Dating in China or anywhere else in the world, breakups usually don’t just happen in one swift moment. It’s not like one second you’re in a relationship, and the next second you are officially single and you can use a stopwatch to catch the exact nanosecond. No, it’s a fuzzy math sorta thing. It softly fades, it backtracks and starts again. There is no specific point, it’s not digital it’ is analog. It’s a fractal.

Autumn, 2010. I had come back from America, while concurrently trying to convince a girl from my hometown to come follow me to Shenzhen, ready for a new apartment and a slightly new life. This time I had a smaller more city-ish apartment off Shennan Road (the central artery of the city), near a park and it suited me well. The fancy high-rises aren’t me.

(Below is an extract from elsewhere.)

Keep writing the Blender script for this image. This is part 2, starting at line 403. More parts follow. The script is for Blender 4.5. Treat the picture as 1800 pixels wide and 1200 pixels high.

Just one roommate, an American fellow with his own business. He was a bad drunk but a very good roommate. He had his own thing going on, and we’d hang out on occasion and leave each other alone when necessary. No roomie pressure. I worked more, made money. Started writing again, researched for a certain story, that ol’ dream postponed since coming here was starting up again and things were looking good.

Meanwhile, I needed to settle things with Zoey. I simply said we were in a rut. Then, after pressed for more, I was completely honest about the other girl in America. Oh, that vague situation that turned out to have no real meaning. She cried, my own heart was stretched thin, and feeling like shit and hating myself I then concluded that I was a bad person.

With Zoey, it wasn’t even the first time we’d broken up. Yet it was the most serious reason so far. Was it final yet? No. Numbed, we talked about it too much and acted on it too little, just ended up continuing the same things. We kept in touch, fell into bed a few times. I wasn’t sure what I wanted.

She wrote me a letter that tore me apart, and she told me “I’m not ready.” I thought and I thought, and some on-again-off-agains from time time, and I gave in. I decided we belonged together and it was time for me to do the right thing and stay with her. And stay with her I did.